Info: The polluting impacts of synthetic fertilizers aren't just bad for fish and humans; they're bad for your plants.
Synthetic fertilizers are addictive because they degrade your soil, so you need to add larger and larger amounts to get the same effect over time. They contain salts that build up in the ground, acidifying it. This kills beneficial microbes and forces earthworms to relocate. What's more, excess nitrogen from the concentration of these products can turn plants yellow or even kill them outright. And even if they initially appear vigorous, they may have shallow roots, and they may produce a lot of leaves but no fruit.
That said, there are times fertilizer use is appropriate. Go for it, but only if you can answerYesto all of the following questions:
- Is compost impossible to use for this purpose? For example, would it be cost-prohibitive to spread it over such a large area, or does the soil have one specific and extreme deficiency?

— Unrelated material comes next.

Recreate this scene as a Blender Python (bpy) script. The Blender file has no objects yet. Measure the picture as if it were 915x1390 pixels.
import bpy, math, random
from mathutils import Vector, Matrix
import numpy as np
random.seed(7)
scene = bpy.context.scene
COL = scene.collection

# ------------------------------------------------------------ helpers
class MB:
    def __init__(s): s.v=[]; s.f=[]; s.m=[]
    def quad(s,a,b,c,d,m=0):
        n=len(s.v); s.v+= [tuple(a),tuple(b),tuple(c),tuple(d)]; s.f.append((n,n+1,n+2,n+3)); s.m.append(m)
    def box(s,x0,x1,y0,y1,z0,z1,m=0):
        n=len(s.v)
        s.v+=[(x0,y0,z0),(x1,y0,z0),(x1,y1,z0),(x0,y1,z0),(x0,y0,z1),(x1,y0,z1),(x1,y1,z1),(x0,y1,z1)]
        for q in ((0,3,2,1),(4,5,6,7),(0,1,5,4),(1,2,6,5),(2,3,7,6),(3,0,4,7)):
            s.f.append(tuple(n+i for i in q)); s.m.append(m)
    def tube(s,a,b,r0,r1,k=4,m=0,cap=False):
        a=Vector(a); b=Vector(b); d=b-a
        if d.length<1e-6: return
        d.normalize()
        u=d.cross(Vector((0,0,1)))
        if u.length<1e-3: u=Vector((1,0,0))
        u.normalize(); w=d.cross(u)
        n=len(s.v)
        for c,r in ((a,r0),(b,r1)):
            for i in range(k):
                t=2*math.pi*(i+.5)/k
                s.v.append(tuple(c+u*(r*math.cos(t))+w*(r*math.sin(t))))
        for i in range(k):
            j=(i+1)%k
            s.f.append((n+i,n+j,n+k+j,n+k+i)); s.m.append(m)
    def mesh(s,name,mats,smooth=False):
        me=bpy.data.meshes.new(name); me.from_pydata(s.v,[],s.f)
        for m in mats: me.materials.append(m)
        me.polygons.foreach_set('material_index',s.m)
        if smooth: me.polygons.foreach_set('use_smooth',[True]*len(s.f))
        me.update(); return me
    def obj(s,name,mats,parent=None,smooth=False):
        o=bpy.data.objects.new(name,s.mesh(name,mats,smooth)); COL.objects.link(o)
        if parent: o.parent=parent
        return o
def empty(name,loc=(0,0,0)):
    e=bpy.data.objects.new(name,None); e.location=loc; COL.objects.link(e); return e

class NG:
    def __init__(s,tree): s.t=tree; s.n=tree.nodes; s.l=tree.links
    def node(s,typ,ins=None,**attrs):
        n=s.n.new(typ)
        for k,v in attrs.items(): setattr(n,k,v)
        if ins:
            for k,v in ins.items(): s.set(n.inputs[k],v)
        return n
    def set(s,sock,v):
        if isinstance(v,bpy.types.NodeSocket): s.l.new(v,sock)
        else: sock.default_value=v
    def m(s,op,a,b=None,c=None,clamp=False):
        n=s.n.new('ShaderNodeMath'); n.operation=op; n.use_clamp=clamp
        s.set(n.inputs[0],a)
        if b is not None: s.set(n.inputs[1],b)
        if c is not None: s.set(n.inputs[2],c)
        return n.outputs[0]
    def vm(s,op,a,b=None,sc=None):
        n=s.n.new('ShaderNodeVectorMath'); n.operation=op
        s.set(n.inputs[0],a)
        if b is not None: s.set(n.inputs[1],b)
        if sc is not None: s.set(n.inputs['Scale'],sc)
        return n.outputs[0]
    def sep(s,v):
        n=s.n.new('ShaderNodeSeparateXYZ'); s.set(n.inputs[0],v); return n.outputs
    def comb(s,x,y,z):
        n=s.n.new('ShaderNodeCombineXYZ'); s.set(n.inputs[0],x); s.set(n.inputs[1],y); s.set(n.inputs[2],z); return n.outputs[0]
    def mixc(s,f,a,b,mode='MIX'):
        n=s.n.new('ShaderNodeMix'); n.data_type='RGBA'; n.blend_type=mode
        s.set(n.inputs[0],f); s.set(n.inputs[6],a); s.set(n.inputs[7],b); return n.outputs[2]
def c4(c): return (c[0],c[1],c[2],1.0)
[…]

- Do I know my soil's specific nutrient deficiencies? If not, you can easily send a soil sample to an Extension Office-affiliated lab listed here. For a surprisingly low fee, they will give you a detailed analysis of your soil's quality, contents, and deficiencies and make recommendations for correcting those deficiencies based on what you want to grow.
- Have I chosen an organic fertilizer that will address my soil's specific deficiencies? Our guide to organic lawn fertilizers is an excellent place to start. There are organic fertilizers available to address any deficiency in your landscape or garden.
- Do I know how to apply the correct amount of that fertilizer? That includes not only learning how much to use (read the package, take measurements, and do the math, it's essential), but what tools will help you apply it evenly and how often to reapply it.
Final (Plant) Food for Thought
While there are some situations when judicious use of organic fertilizer may be appropriate, you will generally have better results when you feed your soil, not just your plants. It takes a village (of beneficial microorganisms working together in a harmonious ecosystem) to raise a happy, healthy plant. Support your soil community with compost whenever possible.